Since my book has been published I've prayed almost daily to be protected from the sin of pride, and that nothing in me would hinder the Lord's work through me. It's my heart's desire to comfort with the comfort Mom and I have received through God's grace to us on our caregiving journey. So, yesterday morning when I felt that familiar nudge in my spirit that told me the Lord wanted to correct me, I immediately feared I'd been prideful, and proceeded to repent. I knew I wasn't quite on target and prayed for the Lord to explain to me what was wrong. Here's what came to mind, written as to me from the Lord:

It’s this attitude you have of vindication. It’s as though the recognition you’ve received for writing a book has vindicated you; proven that you are of value after all. I want for you the confidence that you were always of value. Being recognized has nothing to do with the fact that you are precious and of great worth in my sight. Your status with Me has not changed simply because you wrote a book. I remember your travail. I honor your tears; I’ve collected them all in my bottle. The writing was your labor, the delivery came by My hand; and the fruits are with Me as well.

Someone who seeks vindication is going to fall to the sin of vindictiveness. Not a nice way to be. Not a Godly characteristic. Lord forgive me for and cleanse me of a vindictive spirit, in Jesus' Name I pray.

We are precious and of great worth in His sight apart from any achievement or failure; apart from any recognition or lack thereof. I suppose that such silly, sinful people such as myself will misinterpret God's grace as being God's acceptance of our sin. Not ever. Not at all.
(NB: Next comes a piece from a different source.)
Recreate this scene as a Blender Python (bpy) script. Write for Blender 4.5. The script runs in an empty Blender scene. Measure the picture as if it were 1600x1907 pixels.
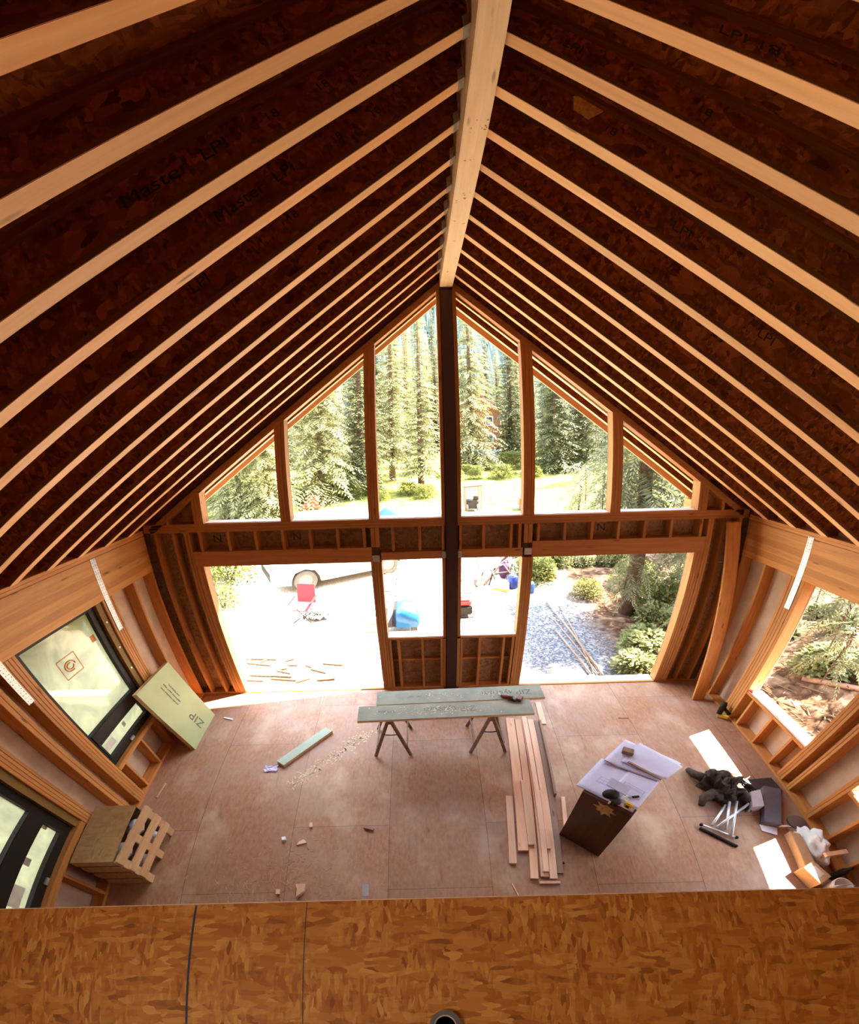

I'm a sinner saved by grace and grace alone, as are the fallen human beings who have caused me harm. As are you.

"Not because of who I am, but because of what You've done, not because of what I've done, but because of who You are..." from Casting Crowns "Who Am I," (here is the Youtube link to "Who Am I" with lyrics).

Scripture: For the Lord will vindicate his people, and have compassion on his servants" (Psalm 135:14).